Publisher: Princeton University Press
ISBN: 0691204594
Category : History
Languages : en
Pages : 376
Book Description
A major new history of how democracy became the dominant political force in Europe in the second half of the twentieth century What happened in the years following World War II to create a democratic revolution in the western half of Europe? In Western Europe's Democratic Age, Martin Conway provides an innovative new account of how a stable, durable, and remarkably uniform model of parliamentary democracy emerged in Western Europe—and how this democratic ascendancy held fast until the latter decades of the twentieth century. Drawing on a wide range of sources, Conway describes how Western Europe's postwar democratic order was built by elite, intellectual, and popular forces. Much more than the consequence of the defeat of fascism and the rejection of Communism, this democratic order rested on universal male and female suffrage, but also on new forms of state authority and new political forces—primarily Christian and social democratic—that espoused democratic values. Above all, it gained the support of the people, for whom democracy provided a new model of citizenship that reflected the aspirations of a more prosperous society. This democratic order did not, however, endure.

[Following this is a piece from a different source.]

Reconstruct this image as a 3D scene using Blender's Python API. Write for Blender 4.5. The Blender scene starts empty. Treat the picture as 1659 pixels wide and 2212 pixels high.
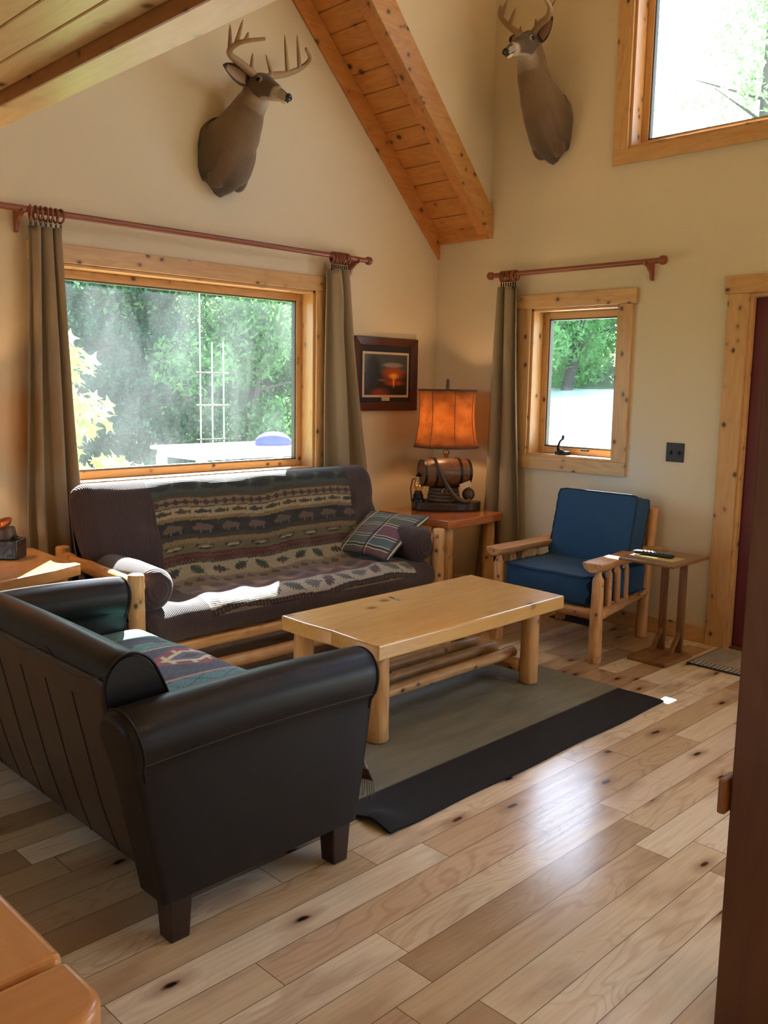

Its hierarchies of class, gender, and race, which initially gave it its strength, as well as the strains of decolonization and social change, led to an explosion of demands for greater democratic freedoms in the 1960s, and to the much more contested democratic politics of Europe in the late twentieth century. Western Europe's Democratic Age is a compelling history that sheds new light not only on the past of European democracy but also on the unresolved question of its future.